Short task
Quote word for word the lines below, beginning with the first and ending with the one that has "from mathutils import Vector, Matrix". Drop the pictures.

Start

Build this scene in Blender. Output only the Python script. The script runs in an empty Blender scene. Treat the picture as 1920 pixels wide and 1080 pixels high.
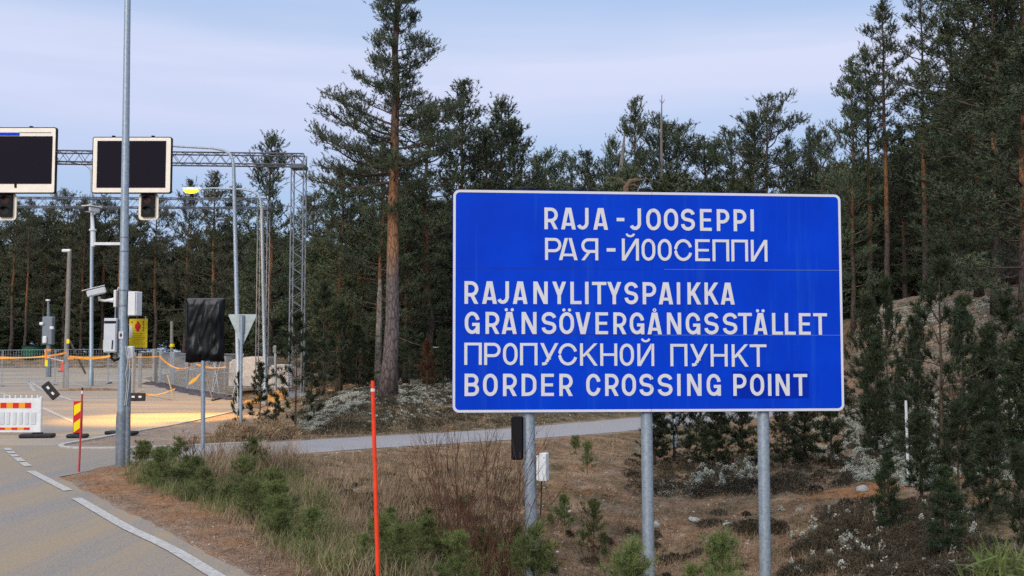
import bpy, math, random
import numpy as np
from mathutils import Vector, Matrix

R = math.radians
# ------------------------------------------------------------------ camera
SC = bpy.context.scene
COL = SC.collection
CAMZ, F, YH = 2.1, 2000.0, 660.0
PITCH = math.atan((YH - 540) / F)
cam_d = bpy.data.cameras.new('camera')
cam = bpy.data.objects.new('camera', cam_d)
COL.objects.link(cam)
cam.location = (0, 0, CAMZ)
cam.rotation_euler = (R(90) + PITCH, 0, 0)
cam_d.sensor_width = 36
cam_d.lens = F / 1920 * 36
cam_d.clip_end = 3000
cam_d.dof.use_dof = True
cam_d.dof.focus_distance = 15.0
cam_d.dof.aperture_fstop = 4.5
SC.camera = cam

# ------------------------------------------------------------------ sky
SUN_EL, SUN_AZ = 26.0, 205.0          # compass-like azimuth, 0 = +Y, clockwise
w = bpy.data.worlds.new('World')
SC.world = w
w.use_nodes = True
wt = w.node_tree
wt.nodes.clear()


def N(t, kind, **kw):
    n = t.nodes.new(kind)
    for k, v in kw.items():
        if k in n.inputs.keys():
            n.inputs[k].default_value = v
        else:
            setattr(n, k, v)
    return n


def ramp(t, stops, interp='LINEAR'):
    n = t.nodes.new('ShaderNodeValToRGB')
    n.color_ramp.interpolation = interp
    el = n.color_ramp.elements
    while len(el) < len(stops):
        el.new(0.5)
    for e, (p, c) in zip(el, stops):
        e.position = p
        e.color = (c[0], c[1], c[2], 1) if len(c) == 3 else c
    return n


out = N(wt, 'ShaderNodeOutputWorld')
bg = N(wt, 'ShaderNodeBackground')
bg.inputs['Strength'].default_value = 0.10
sky = N(wt, 'ShaderNodeTexSky', sky_type='NISHITA', sun_disc=False)
sky.sun_elevation = R(SUN_EL)
sky.sun_rotation = R(SUN_AZ)
sky.air_density = 1.0
sky.dust_density = 1.5
sky.ozone_density = 2.0
tc = N(wt, 'ShaderNodeTexCoord')
sep = N(wt, 'ShaderNodeSeparateXYZ')
wt.links.new(tc.outputs['Generated'], sep.inputs[0])
# stratus bands: noise squeezed in height
mp = N(wt, 'ShaderNodeMapping')
mp.inputs['Scale'].default_value = (1.5, 1.5, 13.0)
mp.inputs['Location'].default_value = (0.3, 0.2, 0.55)
wt.links.new(tc.outputs['Generated'], mp.inputs[0])
nz = N(wt, 'ShaderNodeTexNoise', Scale=1.0, Detail=4.0, Roughness=0.5)
wt.links.new(mp.outputs[0], nz.inputs['Vector'])
cr = ramp(wt, [(0.36, (0, 0, 0)), (0.62, (1, 1, 1))])
wt.links.new(nz.outputs['Fac'], cr.inputs[0])
# thin deck: bright overhead as an overcast sky is, blue where it thins, with pale stratus bands
zb_ = ramp(wt, [(0.0, (3.1, 4.2, 6.3)), (0.16, (3.0, 4.35, 6.7)), (0.24, (3.4, 4.6, 6.7)), (0.36, (2.55, 4.0, 6.6)), (0.55, (7.6, 8.8, 11.2)), (1.0, (13.0, 13.6, 15.2))])
zc_ = ramp(wt, [(0.0, (3.8, 4.5, 6.2)), (0.20, (4.7, 5.2, 7.0)), (0.28, (5.2, 5.6, 7.2)), (0.36, (4.0, 5.0, 7.0)), (0.55, (7.6, 8.4, 10.4)), (1.0, (13.0, 13.6, 14.8))])
wt.links.new(sep.outputs['Z'], zb_.inputs[0])
wt.links.new(sep.outputs['Z'], zc_.inputs[0])
band = ramp(wt, [(0.10, (.25, .25, .25)), (0.19, (.55, .55, .55)), (0.24, (1, 1, 1)), (0.30, (.35, .35, .35)), (0.36, (.10, .10, .10)), (0.6, (.6, .6, .6))])
wt.links.new(sep.outputs['Z'], band.inputs[0])
cf = N(wt, 'ShaderNodeMath', operation='MULTIPLY_ADD')
cf.inputs[1].default_value = .65
wt.links.new(cr.outputs[0], cf.inputs[0])
bm0 = N(wt, 'ShaderNodeMath', operation='MULTIPLY')
bm0.inputs[1].default_value = .55
wt.links.new(band.outputs[0], bm0.inputs[0])
wt.links.new(bm0.outputs[0], cf.inputs[2])
cf2 = N(wt, 'ShaderNodeMath', operation='MULTIPLY', use_clamp=True)
wt.links.new(cf.outputs[0], cf2.inputs[0])
cf3 = N(wt, 'ShaderNodeMath', operation='ADD', use_clamp=True)
cf3.inputs[1].default_value = .25
wt.links.new(band.outputs[0], cf3.inputs[0])
wt.links.new(cf3.outputs[0], cf2.inputs[1])
sat = N(wt, 'ShaderNodeMix', data_type='RGBA')
sat.inputs['Factor'].default_value = 0.75
wt.links.new(sky.outputs[0], sat.inputs['A'])
wt.links.new(zb_.outputs[0], sat.inputs['B'])
mx = N(wt, 'ShaderNodeMix', data_type='RGBA')
wt.links.new(cf2.outputs[0], mx.inputs['Factor'])
wt.links.new(sat.outputs['Result'], mx.inputs['A'])
wt.links.new(zc_.outputs[0], mx.inputs['B'])
wt.links.new(mx.outputs['Result'], bg.inputs['Color'])
wt.links.new(bg.outputs[0], out.inputs[0])

sun_d = bpy.data.lights.new('sun', 'SUN')
sun_d.energy = 1.5
sun_d.angle = R(24)
sun_d.color = (1.0, 0.93, 0.85)
sun = bpy.data.objects.new('sun', sun_d)
COL.objects.link(sun)
az = R(SUN_AZ)
sdir = Vector((math.sin(az) * math.cos(R(SUN_EL)), math.cos(az) * math.cos(R(SUN_EL)), math.sin(R(SUN_EL))))
sun.rotation_euler = sdir.to_track_quat('Z', 'Y').to_euler()
sun.location = sdir * 50

SC.view_settings.view_transform = 'Standard'
SC.view_settings.look = 'None'
SC.view_settings.exposure = 0.42
SC.view_settings.gamma = 1.0
SC.cycles.max_bounces = 6
SC.cycles.diffuse_bounces = 3
SC.cycles.glossy_bounces = 2
SC.cycles.transmission_bounces = 4
SC.cycles.caustics_reflective = False
SC.cycles.caustics_refractive = False
SC.cycles.use_denoising = False

rng = np.random.default_rng(7)
random.seed(7)


# ------------------------------------------------------------------ helpers
def at(px, py, Y):
    """point of the photo's pixel at depth Y (metres in front of the camera)"""
    cx, cy = (px - 960) / F, (540 - py) / F
    dy = math.cos(PITCH) - cy * math.sin(PITCH)
    dz = math.sin(PITCH) + cy * math.cos(PITCH)
    k = Y / dy
    return Vector((cx * k, Y, CAMZ + dz * k))


def flat(px, py, z=0.0):
    cx, cy = (px - 960) / F, (540 - py) / F
    dy = math.cos(PITCH) - cy * math.sin(PITCH)
    dz = math.sin(PITCH) + cy * math.cos(PITCH)
    k = (z - CAMZ) / dz
    return Vector((cx * k, dy * k, z))


def tag(o, label=None, cat=None, group=None, kind=None):
    if label: o['label'] = label
    if cat: o['category'] = cat
    if group: o['group'] = group
    if kind: o['kind'] = kind
    return o


def empty(name, loc, label, cat, group=None, rot=(0, 0, 0)):
    o = bpy.data.objects.new(name, None)
    o.empty_display_size = 0.2
    COL.objects.link(o)
    o.location = loc
    o.rotation_euler = rot
    return tag(o, label, cat, group)


def mesh_from(name, v, f, mat, smooth=False, mats=None, fmat=None):
    """v: (n,3) array, f: (m,3|4) array or list of tuples"""
    me = bpy.data.meshes.new(name)
    if isinstance(f, np.ndarray):
        v = np.asarray(v, dtype=np.float32)
        me.vertices.add(len(v))
        me.vertices.foreach_set('co', v.ravel())
        k = f.shape[1]
        me.loops.add(f.size)
        me.loops.foreach_set('vertex_index', f.astype(np.int32).ravel())
        me.polygons.add(len(f))
        me.polygons.foreach_set('loop_start', np.arange(0, f.size, k, dtype=np.int32))
        me.polygons.foreach_set('loop_total', np.full(len(f), k, dtype=np.int32))
        if smooth:
            me.polygons.foreach_set('use_smooth', np.ones(len(f), dtype=bool))
        me.update(calc_edges=True)
    else:
        me.from_pydata([tuple(p) for p in v], [], f)
        if smooth:
            me.polygons.foreach_set('use_smooth', np.ones(len(f), dtype=bool))
        me.update()
    for m in (mats or [mat]):
        me.materials.append(m)
    if fmat is not None:
        me.polygons.foreach_set('material_index', np.asarray(fmat, dtype=np.int32))
    return me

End

Output for this exercise
Build this scene in Blender. Output only the Python script. The script runs in an empty Blender scene. Treat the picture as 1920 pixels wide and 1080 pixels high.
import bpy, math, random
import numpy as np
from mathutils import Vector, Matrix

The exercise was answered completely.